- USD/CAD edges lower to around 1.4240 in Monday’s late American session.
- Goods from Canada that comply with the USMCA trade agreement will remain exempt from Trump’s tariff.
- Investors are stepping up bets that the Fed will cut interest rates aggressively this year.
The USD/CAD pair weakens to near 1.4240, snapping the two-day winning streak during the late American session on Monday. The Canadian Dollar (CAD) edged higher against the Greenback as Canada last week avoided new levies on its goods in a widening global trade war triggered by US President Donald Trump.
Last week, Trump announced sweeping new tariffs for dozens of countries, imposing a 10% baseline tariff on all imports to the US and higher targeted duties on some of the country's biggest trading partners. Canada and Mexico were notably spared in this round, except for auto exports and steel and aluminum which fall under separate tariff policies.
This development provides some support to the Loonie against the US dollar (USD). "CAD is outperforming non-USD peers as Canada remains relatively shielded from the new round of tariffs," said Jayati Bharadwaj, a global FX strategist at TD Securities.
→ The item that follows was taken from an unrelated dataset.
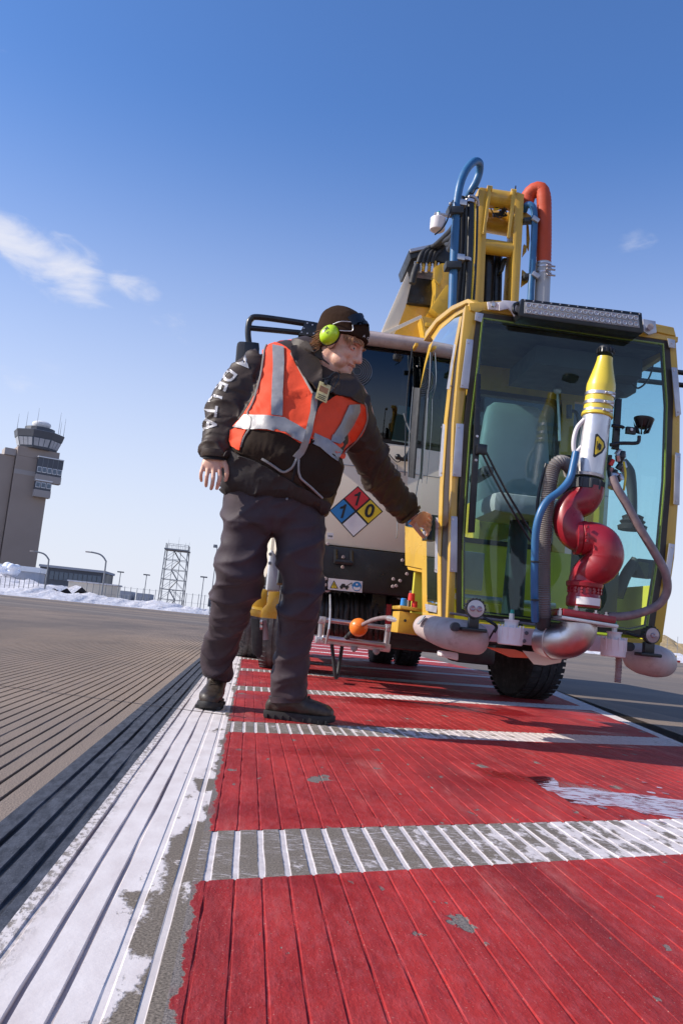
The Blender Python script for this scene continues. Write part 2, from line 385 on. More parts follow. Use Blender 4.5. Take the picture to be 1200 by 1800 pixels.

Investors raise their bets of more interest rate cuts from the US Federal Reserve (Fed) this year as Trump's tariffs raise US recession fears. The markets are now pricing in nearly 65% odds of a Fed cut in May and futures now point to about 100 basis points (bps) worth of rate reductions by December this year, according to the CME FedWatch tool. This, in turn, could drag the USD lower against its rivals in the near term.
Canadian Dollar FAQs
The key factors driving the Canadian Dollar (CAD) are the level of interest rates set by the Bank of Canada (BoC), the price of Oil, Canada’s largest export, the health of its economy, inflation and the Trade Balance, which is the difference between the value of Canada’s exports versus its imports. Other factors include market sentiment – whether investors are taking on more risky assets (risk-on) or seeking safe-havens (risk-off) – with risk-on being CAD-positive. As its largest trading partner, the health of the US economy is also a key factor influencing the Canadian Dollar.
The Bank of Canada (BoC) has a significant influence on the Canadian Dollar by setting the level of interest rates that banks can lend to one another. This influences the level of interest rates for everyone. The main goal of the BoC is to maintain inflation at 1-3% by adjusting interest rates up or down. Relatively higher interest rates tend to be positive for the CAD. The Bank of Canada can also use quantitative easing and tightening to influence credit conditions, with the former CAD-negative and the latter CAD-positive.
The price of Oil is a key factor impacting the value of the Canadian Dollar. Petroleum is Canada’s biggest export, so Oil price tends to have an immediate impact on the CAD value. Generally, if Oil price rises CAD also goes up, as aggregate demand for the currency increases. The opposite is the case if the price of Oil falls. Higher Oil prices also tend to result in a greater likelihood of a positive Trade Balance, which is also supportive of the CAD.
While inflation had always traditionally been thought of as a negative factor for a currency since it lowers the value of money, the opposite has actually been the case in modern times with the relaxation of cross-border capital controls. Higher inflation tends to lead central banks to put up interest rates which attracts more capital inflows from global investors seeking a lucrative place to keep their money. This increases demand for the local currency, which in Canada’s case is the Canadian Dollar.
Macroeconomic data releases gauge the health of the economy and can have an impact on the Canadian Dollar. Indicators such as GDP, Manufacturing and Services PMIs, employment, and consumer sentiment surveys can all influence the direction of the CAD. A strong economy is good for the Canadian Dollar. Not only does it attract more foreign investment but it may encourage the Bank of Canada to put up interest rates, leading to a stronger currency. If economic data is weak, however, the CAD is likely to fall.